Es ging weiter durch die Landhausgasse, wo der französische Architekt Charles de Moreau, ein Vertreter der Palastarchitektur des Klassizismus, nach dem Wiener Kongress auf Nummer 1 die damalige Nationalbank baute. Gegenüber, im Cafe Central, war um 1900 der Treffpunkt aller Künstler. „Nicht nur Literaten oder Maler oder Musiker, wie in Paris oder Prag in ihren jeweiligen Cafès, sondern alle waren hier“, so Dmytrasz. „Und es war auch das erste Café, in das Frauen gehen durften. Hier war also praktisch die Geburt der Moderne. Immerhin war Wien damals die sechstgrößte Stadt der Welt, und man hatte ein Kanalsystem für fünf Millionen Einwohner geplant. Davon profitieren wir noch heute.“

Durch das Palais Esterhazy („Eine frühere Jagdhütte von Herzog Leopold gleich außerhalb der Stadt, wie man an dem „L“ im Wappen erkennen kann.“) geht es in die Naglergasse. „Hier war die Stadt zu Ende, die Stadtmauer fiel zum heutigen Haarhof hinunter, wo der Wassergraben war.“ Und ebenfalls am Rand der Stadt, „Am Hof“, stand im Mittelalter die Babenbergerburg, nachdem Wien zur Residenzstadt geworden war. „Direkt davor, man sieht den Platz ja heute noch – befand sich wohl der höfische Turnierplatz.
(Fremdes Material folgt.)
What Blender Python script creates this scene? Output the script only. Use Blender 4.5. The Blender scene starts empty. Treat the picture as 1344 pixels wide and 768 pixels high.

Und auch die Gerichtsbarkeit, wo man entweder an den Pranger gestellt oder gleich mit dem Richtschwert seiner gerechten Strafe zugeführt wurde.“

Noch viele solche Geschichten und Geschichtchen gab es bei diesem mittelalterlichen Spaziergang durch die Wiener Innenstadt zu hören und zu erleben, bevor man sich in der Blutgasse im ÖJC-Pressezentrum einfand, um bei Getränken und Knabberzeug die Eindrücke Revue passieren zu lassen und neue Kontakte zu schließen. Und sich bereits auf die kommenden Veranstaltungen des Österreichischen Journalisten Clubs zu freuen.